**Task requirements:** Write out the material exactly, with the pictures left out.
━━━━━━
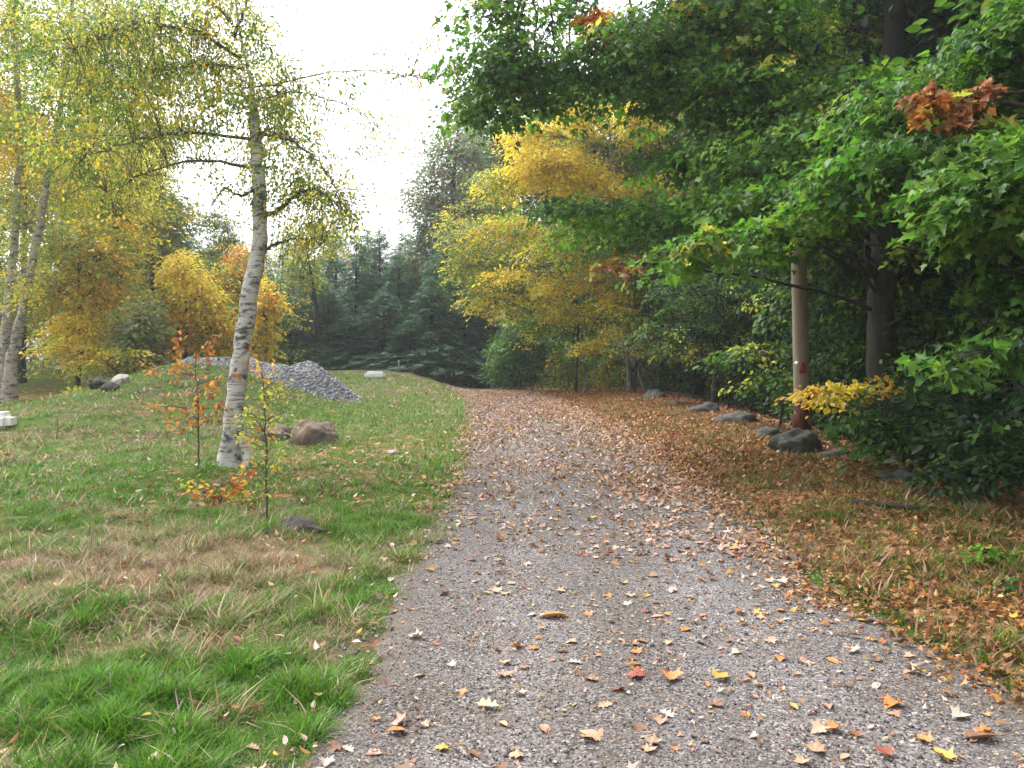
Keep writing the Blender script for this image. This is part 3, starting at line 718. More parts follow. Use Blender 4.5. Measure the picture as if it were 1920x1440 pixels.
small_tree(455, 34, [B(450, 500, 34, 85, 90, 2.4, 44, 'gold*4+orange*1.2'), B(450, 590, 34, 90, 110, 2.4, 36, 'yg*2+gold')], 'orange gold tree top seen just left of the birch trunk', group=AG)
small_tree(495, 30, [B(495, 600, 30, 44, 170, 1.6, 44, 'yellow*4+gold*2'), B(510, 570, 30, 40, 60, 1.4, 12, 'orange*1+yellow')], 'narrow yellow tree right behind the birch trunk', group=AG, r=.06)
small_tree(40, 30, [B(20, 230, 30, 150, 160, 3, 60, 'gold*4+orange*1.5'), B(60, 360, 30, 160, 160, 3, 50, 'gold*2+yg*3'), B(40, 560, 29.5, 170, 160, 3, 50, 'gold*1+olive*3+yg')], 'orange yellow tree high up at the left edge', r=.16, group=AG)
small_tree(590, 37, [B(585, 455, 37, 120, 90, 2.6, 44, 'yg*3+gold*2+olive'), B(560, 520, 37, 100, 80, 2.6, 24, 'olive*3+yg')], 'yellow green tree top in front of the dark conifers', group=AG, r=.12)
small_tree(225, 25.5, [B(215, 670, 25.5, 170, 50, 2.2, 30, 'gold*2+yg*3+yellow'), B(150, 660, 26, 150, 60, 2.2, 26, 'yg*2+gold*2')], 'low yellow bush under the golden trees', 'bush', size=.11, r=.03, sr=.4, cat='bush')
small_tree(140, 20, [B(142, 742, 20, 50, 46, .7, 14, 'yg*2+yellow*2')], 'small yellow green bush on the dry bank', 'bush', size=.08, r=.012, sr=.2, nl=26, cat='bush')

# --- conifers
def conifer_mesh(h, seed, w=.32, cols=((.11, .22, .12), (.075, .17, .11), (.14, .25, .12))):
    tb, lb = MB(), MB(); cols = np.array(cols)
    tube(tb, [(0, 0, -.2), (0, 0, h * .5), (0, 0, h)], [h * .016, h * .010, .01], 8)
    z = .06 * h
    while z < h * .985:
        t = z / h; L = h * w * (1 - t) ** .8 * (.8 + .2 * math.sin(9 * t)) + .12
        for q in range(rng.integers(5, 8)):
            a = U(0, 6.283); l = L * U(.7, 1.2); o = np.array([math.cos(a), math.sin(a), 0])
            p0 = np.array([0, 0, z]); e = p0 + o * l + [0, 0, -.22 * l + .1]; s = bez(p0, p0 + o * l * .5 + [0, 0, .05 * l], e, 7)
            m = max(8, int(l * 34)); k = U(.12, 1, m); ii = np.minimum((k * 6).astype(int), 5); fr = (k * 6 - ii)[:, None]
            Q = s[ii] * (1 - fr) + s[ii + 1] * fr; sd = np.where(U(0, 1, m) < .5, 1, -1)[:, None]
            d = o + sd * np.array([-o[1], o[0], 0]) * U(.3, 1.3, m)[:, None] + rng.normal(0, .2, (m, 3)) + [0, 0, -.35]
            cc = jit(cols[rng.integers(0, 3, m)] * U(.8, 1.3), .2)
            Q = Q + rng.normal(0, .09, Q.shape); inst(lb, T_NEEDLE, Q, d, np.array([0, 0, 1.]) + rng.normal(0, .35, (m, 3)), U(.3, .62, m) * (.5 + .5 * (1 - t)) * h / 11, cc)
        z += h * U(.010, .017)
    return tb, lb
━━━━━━
**Reply:**
Keep writing the Blender script for this image. This is part 3, starting at line 718. More parts follow. Use Blender 4.5. Measure the picture as if it were 1920x1440 pixels.
small_tree(455, 34, [B(450, 500, 34, 85, 90, 2.4, 44, 'gold*4+orange*1.2'), B(450, 590, 34, 90, 110, 2.4, 36, 'yg*2+gold')], 'orange gold tree top seen just left of the birch trunk', group=AG)
small_tree(495, 30, [B(495, 600, 30, 44, 170, 1.6, 44, 'yellow*4+gold*2'), B(510, 570, 30, 40, 60, 1.4, 12, 'orange*1+yellow')], 'narrow yellow tree right behind the birch trunk', group=AG, r=.06)
small_tree(40, 30, [B(20, 230, 30, 150, 160, 3, 60, 'gold*4+orange*1.5'), B(60, 360, 30, 160, 160, 3, 50, 'gold*2+yg*3'), B(40, 560, 29.5, 170, 160, 3, 50, 'gold*1+olive*3+yg')], 'orange yellow tree high up at the left edge', r=.16, group=AG)
small_tree(590, 37, [B(585, 455, 37, 120, 90, 2.6, 44, 'yg*3+gold*2+olive'), B(560, 520, 37, 100, 80, 2.6, 24, 'olive*3+yg')], 'yellow green tree top in front of the dark conifers', group=AG, r=.12)
small_tree(225, 25.5, [B(215, 670, 25.5, 170, 50, 2.2, 30, 'gold*2+yg*3+yellow'), B(150, 660, 26, 150, 60, 2.2, 26, 'yg*2+gold*2')], 'low yellow bush under the golden trees', 'bush', size=.11, r=.03, sr=.4, cat='bush')
small_tree(140, 20, [B(142, 742, 20, 50, 46, .7, 14, 'yg*2+yellow*2')], 'small yellow green bush on the dry bank', 'bush', size=.08, r=.012, sr=.2, nl=26, cat='bush')

# --- conifers
def conifer_mesh(h, seed, w=.32, cols=((.11, .22, .12), (.075, .17, .11), (.14, .25, .12))):
    tb, lb = MB(), MB(); cols = np.array(cols)
    tube(tb, [(0, 0, -.2), (0, 0, h * .5), (0, 0, h)], [h * .016, h * .010, .01], 8)
    z = .06 * h
    while z < h * .985:
        t = z / h; L = h * w * (1 - t) ** .8 * (.8 + .2 * math.sin(9 * t)) + .12
        for q in range(rng.integers(5, 8)):
            a = U(0, 6.283); l = L * U(.7, 1.2); o = np.array([math.cos(a), math.sin(a), 0])
            p0 = np.array([0, 0, z]); e = p0 + o * l + [0, 0, -.22 * l + .1]; s = bez(p0, p0 + o * l * .5 + [0, 0, .05 * l], e, 7)
            m = max(8, int(l * 34)); k = U(.12, 1, m); ii = np.minimum((k * 6).astype(int), 5); fr = (k * 6 - ii)[:, None]
            Q = s[ii] * (1 - fr) + s[ii + 1] * fr; sd = np.where(U(0, 1, m) < .5, 1, -1)[:, None]
            d = o + sd * np.array([-o[1], o[0], 0]) * U(.3, 1.3, m)[:, None] + rng.normal(0, .2, (m, 3)) + [0, 0, -.35]
            cc = jit(cols[rng.integers(0, 3, m)] * U(.8, 1.3), .2)
            Q = Q + rng.normal(0, .09, Q.shape); inst(lb, T_NEEDLE, Q, d, np.array([0, 0, 1.]) + rng.normal(0, .35, (m, 3)), U(.3, .62, m) * (.5 + .5 * (1 - t)) * h / 11, cc)
        z += h * U(.010, .017)
    return tb, lb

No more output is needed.